WORK TO BE COMPLETED =
Skipping all pictures, set down the lines of the listing from the first through the one with "hedge(70,50.5,78,50,1.6,-1.2,1.1,.55,4,14000)".

----------

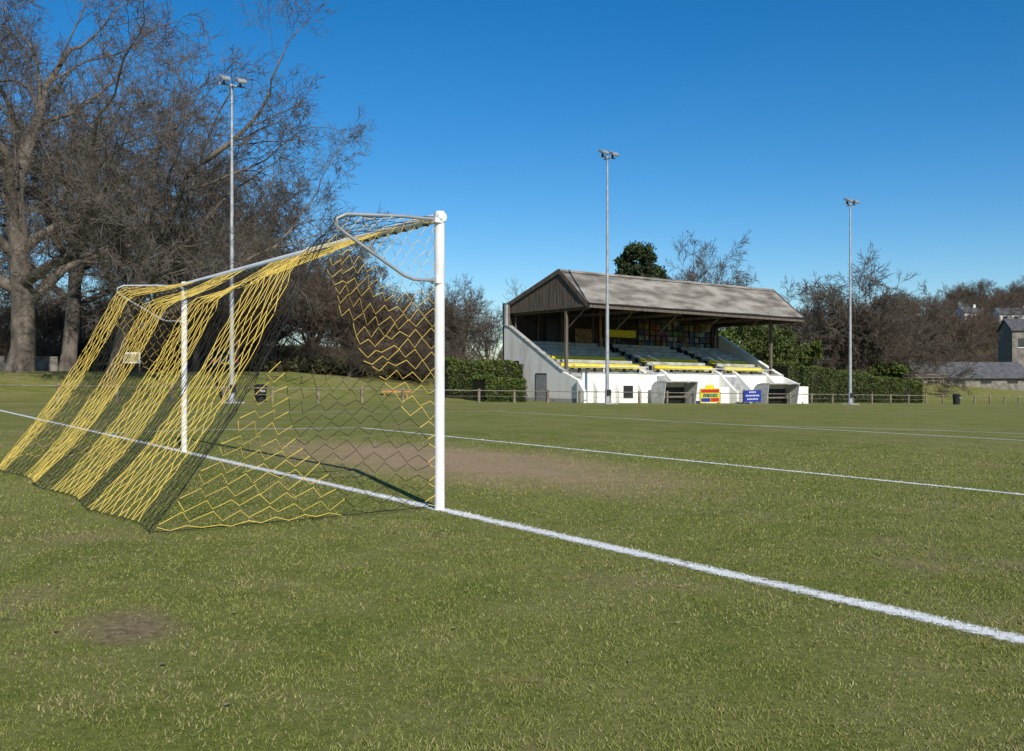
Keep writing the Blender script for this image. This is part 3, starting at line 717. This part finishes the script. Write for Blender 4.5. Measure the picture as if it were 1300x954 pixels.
def hedge(s0,q0,s1_,q1_,w,z0,z1a,z1b,seed,n=14000):
    rg=np.random.RandomState(seed); t=rg.rand(n); a=rg.rand(n)*2-1; v=rg.rand(n)
    face=rg.rand(n)<.35; v=np.where(face,1-.05*rg.rand(n),v); a=np.where(face,a,np.sign(a)*(1-.15*rg.rand(n)))
    Ls=math.dist((s0,q0),(s1_,q1_)); ds,dq=(s1_-s0)/Ls,(q1_-q0)/Ls
    lump=1+.10*np.sin(t*Ls*2.3+seed)+.08*np.sin(t*Ls*5.1)
    s=s0+(s1_-s0)*t-dq*a*w/2*lump; q=q0+(q1_-q0)*t+ds*a*w/2*lump
    z=z0+(z1a+(z1b-z1a)*t-z0)*v*(1+.05*np.sin(t*Ls*1.7+1)+.04*np.sin(t*Ls*4.3))
    P=np.stack([NX*s+UX*q,NY*s+UY*q,z],1); P+=rg.normal(0,.04,P.shape)
    loc=P.mean(0); loc[2]=z0
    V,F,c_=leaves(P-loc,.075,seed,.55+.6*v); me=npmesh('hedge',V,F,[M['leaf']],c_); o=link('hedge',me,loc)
    o2=MB(lambda a_,b_,c_:FG(s0+(s1_-s0)*a_-dq*b_,q0+(q1_-q0)*a_+ds*b_,c_))
    ww=w/2*.8
    vs=[(0,-ww,z0-.5),(0,ww,z0-.5),(0,ww,z1a-.12),(0,-ww,z1a-.12),(1,-ww,z0-.5),(1,ww,z0-.5),(1,ww,z1b-.12),(1,-ww,z1b-.12)]
    o2.add(vs,[(0,1,2,3),(7,6,5,4),(0,4,5,1),(1,5,6,2),(2,6,7,3),(3,7,4,0)],'hcore')  # dark box added inside the leaves to block light through the hedge
    co=o2.obj('hedge_light_block'); 
    co.parent=o; co.location=co.location-Vector(loc)
hedge(31.2,53,37.0,53,1.6,-.1,2.05,1.95,1)
hedge(31.7,49.4,34.6,49.4,1.6,-.6,.95,.9,2,9000)
hedge(60.5,50.5,70,50.5,1.8,-1.2,1.95,1.2,3,18000)
hedge(70,50.5,78,50,1.6,-1.2,1.1,.55,4,14000)

# ---------- right-hand fence, buildings ----------
e=empty('post_and_rail_fence',FG(80,62,.7)); mb=MB(FG); s=62.
while s<120:
    z=float(H(s,62)); mb.box(s-.06,s+.06,61.94,62.06,z-.3,z+1.25,'woodg')
    z2=float(H(s+2,62))
    for hz in (.45,.8,1.12): mb.cyl((s,61.92,z+hz),(s+2,61.92,z2+hz),.045,.045,'woodg',5)
    s+=2.
mb.obj('rails_and_posts',e)
def house(name,px,Y,w,dp,hw,hr,wall,ang,ybase,win=3,st_=2):
    X=(px-650)/1226*Y; g=1.11+(477-ybase)*Y/1226; g=max(g,float(Hxy(X,Y))); e=empty(name,(X,Y,g)); ca,sa=math.cos(ang),math.sin(ang)
    F2=lambda a,b_,c_:(X+ca*a-sa*b_,Y+sa*a+ca*b_,g+c_)
    mb=MB(F2); mb.box(-w/2,w/2,-dp/2,dp/2,-8,hw,wall)
    mb.add([(-w/2,-dp/2,hw),(-w/2,dp/2,hw),(-w/2,0,hw+hr*.95),(w/2,-dp/2,hw),(w/2,dp/2,hw),(w/2,0,hw+hr*.95)],[(0,1,2),(5,4,3)],wall); mb.obj('walls',e)
    mb=MB(F2); mb.prism([(-dp/2-.3,hw-.15),(0,hw+hr),(dp/2+.3,hw-.15),(dp/2+.3,hw+.05),(0,hw+hr+.2),(-dp/2-.3,hw+.05)],-w/2-.2,w/2+.2,'slate'); mb.obj('roof',e)
    mb=MB(F2); mb.box(w/2-1.2,w/2-.5,-.3,.3,hw+hr*.5,hw+hr+.9,wall); mb.obj('chimney',e)
    mb=MB(F2)
    for k in range(st_):
        for i in range(win):
            x=-w/2+w*(i+.5)/win; mb.box(x-.55,x+.55,-dp/2-.04,-dp/2+.02,1+k*2.5,2.1+k*2.5,'glass'); mb.box(x-.65,x+.65,-dp/2-.1,-dp/2,.9+k*2.5,1+k*2.5,'white')
    mb.box(-.5,.5,-dp/2-.03,-dp/2+.02,0,2.0,'wood'); mb.obj('windows_and_door',e)
house('white_house',1228,290,6.5,5,2.8,1.8,'render',.3,410,2,1)
house('white_house',1284,280,9,6,2.8,1.8,'render',-.1,412,3,1)
house('stone_house',1303,122,5.0,6,3.2,1.3,'stone',-.2,452,2,1)
X,Y=(1222-650)/1226*112,112.; g=float(Hxy(X,Y)); e=empty('low_shed',(X,Y,g)); F2=lambda a,b_,c_:(X+a,Y+b_,g+c_)
mb=MB(F2); mb.box(-6.2,6.2,-2.5,2.5,-2,.8,'stone'); mb.obj('walls',e)
mb=MB(F2); mb.prism([(-2.9,.65),(0,2.4),(2.9,.65),(2.9,.8),(0,2.55),(-2.9,.8)],-6.5,6.5,'slate'); mb.obj('roof',e)
mb=MB(F2)
for x in (-4.5,-1.5,1.5,4.5): mb.box(x-.6,x+.6,-2.54,-2.48,.1,.6,'glass')
mb.obj('windows',e)

# ---------- light & camera ----------
el=math.radians(34); hx,hy=.35,-.937; dv=Vector((hx*math.cos(el),hy*math.cos(el),math.sin(el)))
sun=bpy.data.lights.new('sun','SUN'); sun.energy=5.0; sun.angle=math.radians(.5); sun.color=(1,.95,.86)
o=bpy.data.objects.new('sun',sun); o.rotation_euler=dv.to_track_quat('Z','Y').to_euler(); o.location=(20,-40,40); C.objects.link(o)
w=bpy.data.worlds.new('World'); scene.world=w; w.use_nodes=True; nt=w.node_tree
bg=nt.nodes['Background']; sky=nt.nodes.new('ShaderNodeTexSky'); sky.sky_type='NISHITA'; sky.sun_disc=False
sky.sun_elevation=el; sky.sun_rotation=math.atan2(dv.x,dv.y); sky.air_density=1.0; sky.dust_density=.1; sky.ozone_density=5.0
hs=nt.nodes.new('ShaderNodeHueSaturation'); hs.inputs['Saturation'].default_value=1.33; hs.inputs['Value'].default_value=1.0
nt.links.new(sky.outputs[0],hs.inputs['Color']); nt.links.new(hs.outputs[0],bg.inputs[0]); bg.inputs[1].default_value=.112
cam=bpy.data.cameras.new('camera'); cam.sensor_width=36; cam.lens=36*1226/1300; cam.clip_end=8000; cam.clip_start=.05
o=bpy.data.objects.new('camera',cam); o.location=(0,0,1.11); o.rotation_euler=(math.radians(90),0,0); C.objects.link(o); scene.camera=o
scene.view_settings.view_transform='Standard'; scene.view_settings.look='None'; scene.view_settings.exposure=0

----------

EXERCISE ANSWER =
Keep writing the Blender script for this image. This is part 3, starting at line 717. This part finishes the script. Write for Blender 4.5. Measure the picture as if it were 1300x954 pixels.
def hedge(s0,q0,s1_,q1_,w,z0,z1a,z1b,seed,n=14000):
    rg=np.random.RandomState(seed); t=rg.rand(n); a=rg.rand(n)*2-1; v=rg.rand(n)
    face=rg.rand(n)<.35; v=np.where(face,1-.05*rg.rand(n),v); a=np.where(face,a,np.sign(a)*(1-.15*rg.rand(n)))
    Ls=math.dist((s0,q0),(s1_,q1_)); ds,dq=(s1_-s0)/Ls,(q1_-q0)/Ls
    lump=1+.10*np.sin(t*Ls*2.3+seed)+.08*np.sin(t*Ls*5.1)
    s=s0+(s1_-s0)*t-dq*a*w/2*lump; q=q0+(q1_-q0)*t+ds*a*w/2*lump
    z=z0+(z1a+(z1b-z1a)*t-z0)*v*(1+.05*np.sin(t*Ls*1.7+1)+.04*np.sin(t*Ls*4.3))
    P=np.stack([NX*s+UX*q,NY*s+UY*q,z],1); P+=rg.normal(0,.04,P.shape)
    loc=P.mean(0); loc[2]=z0
    V,F,c_=leaves(P-loc,.075,seed,.55+.6*v); me=npmesh('hedge',V,F,[M['leaf']],c_); o=link('hedge',me,loc)
    o2=MB(lambda a_,b_,c_:FG(s0+(s1_-s0)*a_-dq*b_,q0+(q1_-q0)*a_+ds*b_,c_))
    ww=w/2*.8
    vs=[(0,-ww,z0-.5),(0,ww,z0-.5),(0,ww,z1a-.12),(0,-ww,z1a-.12),(1,-ww,z0-.5),(1,ww,z0-.5),(1,ww,z1b-.12),(1,-ww,z1b-.12)]
    o2.add(vs,[(0,1,2,3),(7,6,5,4),(0,4,5,1),(1,5,6,2),(2,6,7,3),(3,7,4,0)],'hcore')  # dark box added inside the leaves to block light through the hedge
    co=o2.obj('hedge_light_block'); 
    co.parent=o; co.location=co.location-Vector(loc)
hedge(31.2,53,37.0,53,1.6,-.1,2.05,1.95,1)
hedge(31.7,49.4,34.6,49.4,1.6,-.6,.95,.9,2,9000)
hedge(60.5,50.5,70,50.5,1.8,-1.2,1.95,1.2,3,18000)
hedge(70,50.5,78,50,1.6,-1.2,1.1,.55,4,14000)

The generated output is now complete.